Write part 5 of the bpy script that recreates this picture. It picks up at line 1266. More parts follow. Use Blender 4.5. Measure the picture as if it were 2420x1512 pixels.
--- --- ---
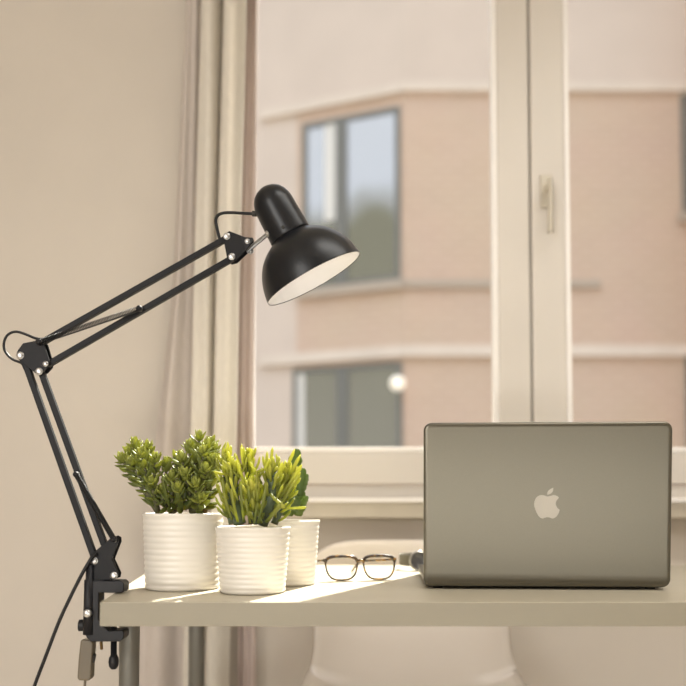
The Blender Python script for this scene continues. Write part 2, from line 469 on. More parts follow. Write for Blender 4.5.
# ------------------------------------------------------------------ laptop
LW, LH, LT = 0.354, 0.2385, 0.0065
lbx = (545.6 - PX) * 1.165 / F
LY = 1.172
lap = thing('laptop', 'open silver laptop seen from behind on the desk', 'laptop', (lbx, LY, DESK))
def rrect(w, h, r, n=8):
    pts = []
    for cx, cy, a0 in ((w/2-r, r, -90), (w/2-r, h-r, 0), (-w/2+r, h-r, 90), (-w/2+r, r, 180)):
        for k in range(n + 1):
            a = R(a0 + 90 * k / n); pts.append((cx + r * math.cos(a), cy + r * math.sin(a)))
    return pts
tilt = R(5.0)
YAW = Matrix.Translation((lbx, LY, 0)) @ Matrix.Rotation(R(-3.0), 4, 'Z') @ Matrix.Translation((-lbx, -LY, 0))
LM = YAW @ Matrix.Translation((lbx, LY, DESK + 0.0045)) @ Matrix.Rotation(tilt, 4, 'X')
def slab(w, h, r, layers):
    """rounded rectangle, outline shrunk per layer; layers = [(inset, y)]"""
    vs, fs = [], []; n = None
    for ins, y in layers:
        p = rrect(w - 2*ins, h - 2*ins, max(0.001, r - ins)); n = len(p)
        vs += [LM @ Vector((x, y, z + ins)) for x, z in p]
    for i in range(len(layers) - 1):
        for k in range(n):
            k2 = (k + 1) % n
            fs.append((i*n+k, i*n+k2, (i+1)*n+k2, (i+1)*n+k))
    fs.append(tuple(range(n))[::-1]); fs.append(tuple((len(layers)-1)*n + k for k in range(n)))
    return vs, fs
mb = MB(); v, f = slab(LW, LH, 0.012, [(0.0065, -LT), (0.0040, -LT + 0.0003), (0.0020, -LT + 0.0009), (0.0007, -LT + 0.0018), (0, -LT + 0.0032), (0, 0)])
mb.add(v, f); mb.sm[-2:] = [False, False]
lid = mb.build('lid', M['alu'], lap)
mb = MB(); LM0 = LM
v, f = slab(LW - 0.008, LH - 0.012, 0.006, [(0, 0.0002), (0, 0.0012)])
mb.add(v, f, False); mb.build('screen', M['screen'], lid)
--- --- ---
## EXERCISE TASK
Which lines hold the word "Write"? Copy all of them.

## ANSWER TO THE TASK
Write part 5 of the bpy script that recreates this picture. It picks up at line 1266. More parts follow. Use Blender 4.5. Measure the picture as if it were 2420x1512 pixels.
The Blender Python script for this scene continues. Write part 2, from line 469 on. More parts follow. Write for Blender 4.5.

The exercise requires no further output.